Reproduce the first line and every line after it, exactly, through the one containing "COL = scene.collection". Leave out the rest.

[start SUPPLIED INFORMATION]

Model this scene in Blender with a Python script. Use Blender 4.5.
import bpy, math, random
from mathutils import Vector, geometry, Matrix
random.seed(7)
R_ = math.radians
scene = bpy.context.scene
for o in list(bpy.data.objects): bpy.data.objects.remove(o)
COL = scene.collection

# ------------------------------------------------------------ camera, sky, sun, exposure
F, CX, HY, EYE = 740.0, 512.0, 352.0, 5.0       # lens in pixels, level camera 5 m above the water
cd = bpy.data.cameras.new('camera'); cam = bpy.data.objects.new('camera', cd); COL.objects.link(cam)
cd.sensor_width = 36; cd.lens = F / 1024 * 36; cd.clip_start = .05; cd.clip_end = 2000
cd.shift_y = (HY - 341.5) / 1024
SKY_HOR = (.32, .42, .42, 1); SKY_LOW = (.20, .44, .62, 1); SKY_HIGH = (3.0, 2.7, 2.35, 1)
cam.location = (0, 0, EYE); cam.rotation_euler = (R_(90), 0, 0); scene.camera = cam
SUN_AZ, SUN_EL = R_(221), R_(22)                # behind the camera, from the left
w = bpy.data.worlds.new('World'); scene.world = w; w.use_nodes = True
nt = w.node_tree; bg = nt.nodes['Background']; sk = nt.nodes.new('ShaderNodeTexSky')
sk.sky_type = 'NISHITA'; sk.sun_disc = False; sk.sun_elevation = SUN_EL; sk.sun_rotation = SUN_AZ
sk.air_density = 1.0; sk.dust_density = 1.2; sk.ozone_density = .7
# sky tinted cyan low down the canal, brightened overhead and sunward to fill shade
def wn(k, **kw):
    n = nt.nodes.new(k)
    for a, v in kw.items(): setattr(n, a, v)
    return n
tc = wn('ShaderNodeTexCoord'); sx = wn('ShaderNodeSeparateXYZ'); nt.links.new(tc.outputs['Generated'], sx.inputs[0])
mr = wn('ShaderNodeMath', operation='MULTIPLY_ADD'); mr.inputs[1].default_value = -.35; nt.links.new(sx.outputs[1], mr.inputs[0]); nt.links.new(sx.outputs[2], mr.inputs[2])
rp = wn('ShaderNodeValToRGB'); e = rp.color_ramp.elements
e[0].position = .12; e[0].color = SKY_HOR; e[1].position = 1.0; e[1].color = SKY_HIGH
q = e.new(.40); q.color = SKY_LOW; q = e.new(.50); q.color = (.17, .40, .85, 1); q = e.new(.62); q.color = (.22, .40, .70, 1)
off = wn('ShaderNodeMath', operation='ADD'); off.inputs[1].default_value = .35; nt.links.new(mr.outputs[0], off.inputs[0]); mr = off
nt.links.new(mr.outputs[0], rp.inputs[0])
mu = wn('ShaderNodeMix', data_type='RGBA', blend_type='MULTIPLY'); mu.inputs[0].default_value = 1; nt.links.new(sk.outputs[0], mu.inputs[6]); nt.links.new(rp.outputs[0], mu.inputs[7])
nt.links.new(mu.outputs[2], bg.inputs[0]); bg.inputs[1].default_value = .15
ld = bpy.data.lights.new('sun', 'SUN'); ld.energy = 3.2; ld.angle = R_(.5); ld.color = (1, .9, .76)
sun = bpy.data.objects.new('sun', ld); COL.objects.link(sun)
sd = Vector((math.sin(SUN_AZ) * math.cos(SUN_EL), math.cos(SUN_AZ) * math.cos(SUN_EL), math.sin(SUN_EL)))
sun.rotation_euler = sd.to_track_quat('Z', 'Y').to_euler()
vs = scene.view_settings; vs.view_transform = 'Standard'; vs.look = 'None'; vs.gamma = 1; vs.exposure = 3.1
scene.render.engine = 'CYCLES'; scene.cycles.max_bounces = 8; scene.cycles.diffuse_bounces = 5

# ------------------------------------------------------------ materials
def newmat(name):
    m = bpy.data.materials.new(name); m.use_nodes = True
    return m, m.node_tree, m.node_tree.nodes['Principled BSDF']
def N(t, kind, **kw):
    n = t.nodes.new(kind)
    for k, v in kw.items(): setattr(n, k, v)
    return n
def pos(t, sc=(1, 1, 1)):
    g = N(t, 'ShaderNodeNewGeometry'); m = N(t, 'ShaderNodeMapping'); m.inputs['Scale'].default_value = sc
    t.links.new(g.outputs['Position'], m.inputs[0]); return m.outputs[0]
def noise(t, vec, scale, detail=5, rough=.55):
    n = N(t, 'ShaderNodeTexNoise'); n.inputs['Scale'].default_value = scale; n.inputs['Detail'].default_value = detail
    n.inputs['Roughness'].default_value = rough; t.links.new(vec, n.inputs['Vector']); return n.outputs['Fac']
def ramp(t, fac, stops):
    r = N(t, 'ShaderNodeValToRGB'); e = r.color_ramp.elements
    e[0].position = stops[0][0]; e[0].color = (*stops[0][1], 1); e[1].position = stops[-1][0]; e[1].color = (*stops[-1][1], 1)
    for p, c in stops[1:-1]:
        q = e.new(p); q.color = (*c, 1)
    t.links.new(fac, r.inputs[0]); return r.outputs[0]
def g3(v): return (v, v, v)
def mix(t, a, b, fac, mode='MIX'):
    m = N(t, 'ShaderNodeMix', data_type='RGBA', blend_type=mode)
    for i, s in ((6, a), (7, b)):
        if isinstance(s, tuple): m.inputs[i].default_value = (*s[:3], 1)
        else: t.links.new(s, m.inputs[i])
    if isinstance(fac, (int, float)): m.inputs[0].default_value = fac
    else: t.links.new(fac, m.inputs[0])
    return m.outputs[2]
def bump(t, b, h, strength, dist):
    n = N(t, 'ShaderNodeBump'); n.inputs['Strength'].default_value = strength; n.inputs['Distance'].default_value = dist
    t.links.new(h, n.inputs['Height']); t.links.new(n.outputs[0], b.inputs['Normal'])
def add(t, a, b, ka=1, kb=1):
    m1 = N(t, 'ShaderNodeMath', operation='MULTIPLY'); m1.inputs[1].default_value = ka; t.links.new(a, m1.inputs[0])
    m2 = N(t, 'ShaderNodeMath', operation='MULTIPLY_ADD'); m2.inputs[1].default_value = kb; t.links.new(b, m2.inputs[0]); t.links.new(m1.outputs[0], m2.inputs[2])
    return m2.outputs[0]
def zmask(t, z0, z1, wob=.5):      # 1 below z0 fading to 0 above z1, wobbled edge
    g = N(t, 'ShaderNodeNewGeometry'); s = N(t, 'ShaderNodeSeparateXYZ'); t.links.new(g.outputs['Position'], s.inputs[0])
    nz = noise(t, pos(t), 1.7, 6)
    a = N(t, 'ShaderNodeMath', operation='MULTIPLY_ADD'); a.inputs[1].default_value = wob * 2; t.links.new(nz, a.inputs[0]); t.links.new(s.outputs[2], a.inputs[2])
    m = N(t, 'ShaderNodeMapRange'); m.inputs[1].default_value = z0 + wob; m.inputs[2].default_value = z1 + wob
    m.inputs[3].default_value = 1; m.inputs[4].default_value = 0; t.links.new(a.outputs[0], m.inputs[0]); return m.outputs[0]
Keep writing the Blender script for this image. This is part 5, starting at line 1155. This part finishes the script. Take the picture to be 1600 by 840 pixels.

[end SUPPLIED INFORMATION]

→ FULL SOLUTION
Model this scene in Blender with a Python script. Use Blender 4.5.
import bpy, math, random
from mathutils import Vector, geometry, Matrix
random.seed(7)
R_ = math.radians
scene = bpy.context.scene
for o in list(bpy.data.objects): bpy.data.objects.remove(o)
COL = scene.collection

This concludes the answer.